Air cargo is still too often left out of the policy conversations that shape the future of aviation, according to Leonardo Boszczowski, regional officer for aviation security and facilitation at ICAO.
Speaking at the IATA World Cargo Symposium in Peru, Boszczowski said it remains common for national aviation strategies, airport master plans and operational frameworks to focus heavily on passengers while giving insufficient attention to cargo.
He noted that air cargo governance frequently develops in parallel to broader aviation governance rather than as an integrated component of it. That disconnect is also visible at airport level, where cargo stakeholders are often absent from infrastructure planning and operational decision-making.
Boszczowski pointed to security management as a clear example. At many airports, he said, aviation security managers are deeply familiar with passenger-side processes such as access control and baggage screening, but have far less understanding of cargo operations. As a result, when regulators or inspectors want to assess cargo security processes, responsibility is often passed to cargo specialists rather than handled as part of a fully integrated airport system.
He also identified service-level performance as another area where cargo is overlooked. Passenger operations are routinely measured through indicators such as immigration queue times and check-in efficiency, while similar discussions around cargo terminal performance are often missing.
That imbalance, he argued, reflects a deeper problem: cargo is still widely seen as a niche activity instead of a core pillar of aviation. Treating it that way can limit performance across the entire airport ecosystem.

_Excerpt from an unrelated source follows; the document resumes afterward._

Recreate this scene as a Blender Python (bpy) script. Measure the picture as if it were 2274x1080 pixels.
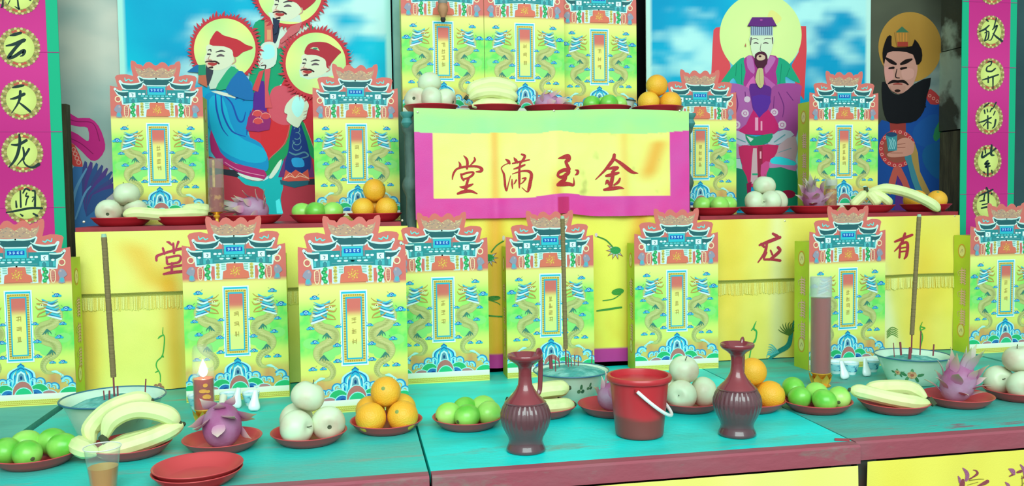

Boszczowski urged cargo stakeholders to become more active in national air transport and airport facilitation committees, where interagency coordination takes place and operational bottlenecks can be identified and addressed. Greater cargo involvement in these structures, he said, would help align governance with performance and improve a country’s overall air cargo competitiveness.
His message was clear: air cargo should no longer sit on the sidelines of aviation policy.